P+S: What if somebody raised their hand and said to you, “The list of values at my company are pretty amorphous, which creates a leadership challenge to do what you describe.” What is your advice to them?
Johnson: If you’ve got 200,000 people spread across the globe, I can understand how difficult it can be to apply somewhat amorphous concepts of values across different cultures and geographies. But that’s your challenge. That’s why you were hired. The first thing you can do is to pull together the leaders of the company at your level to try to refine and define the values that have been handed down from corporate. Build a consensus and make sure that everyone clearly understands the values and that they’re communicated effectively and applied consistently.
Culture and values have to have elasticity, particularly in a global environment and a changing workforce. Otherwise, your business is going to deteriorate.

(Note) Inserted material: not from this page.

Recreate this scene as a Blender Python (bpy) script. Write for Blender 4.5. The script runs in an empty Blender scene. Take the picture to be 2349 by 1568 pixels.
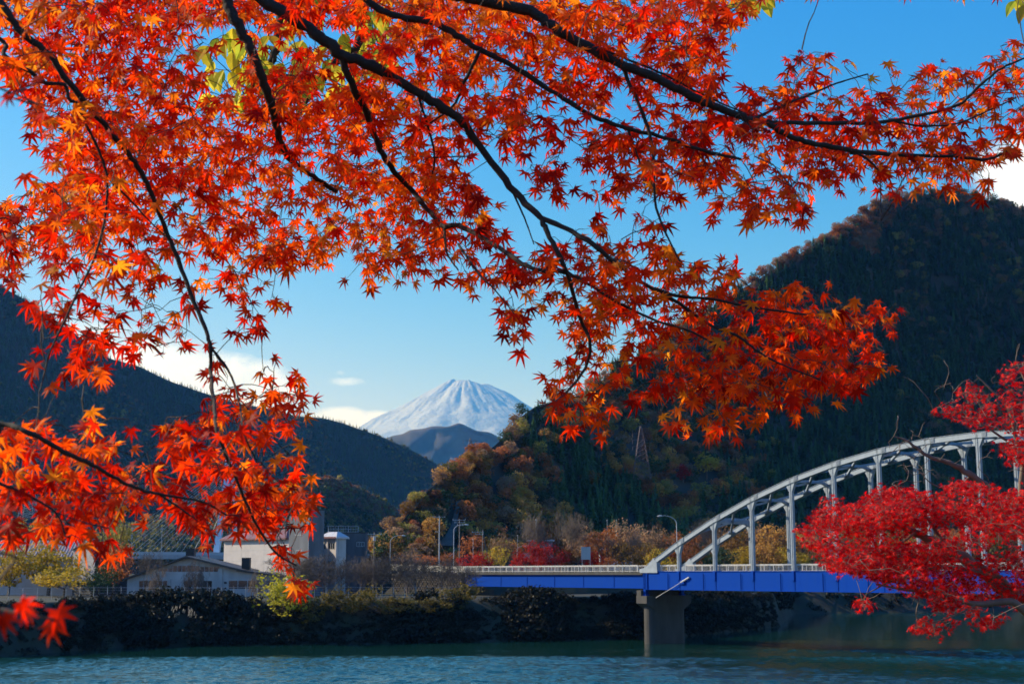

—Robert Johnson, founder and chairman of RLJ Companies
The goal is that even if there’s some small deviation based on geography, ethnicity or identity, you’re not outside of a broad definition of what the culture means for 200,000 people. You’re not going to get 100 percent unanimity in values. But it is management’s responsibility to try to narrow the definition of values as much as they can to make the company work in a uniform way. Culture and values have to have some elasticity to them, particularly in a global environment and a constantly changing cultural workforce. Otherwise, your business is going to deteriorate if not collapse.
It’s become more difficult every day to draw the line on where flexibility moves into heresy. That’s a difficult thing to do, but millennials are different from Generation X, and Gen X is different from baby boomers. But as the HR executive, you have to find the way to sort of bring the thread of commonality into a mosaic that works as a commonality of purpose. That is the challenge of the 21st century HR executive.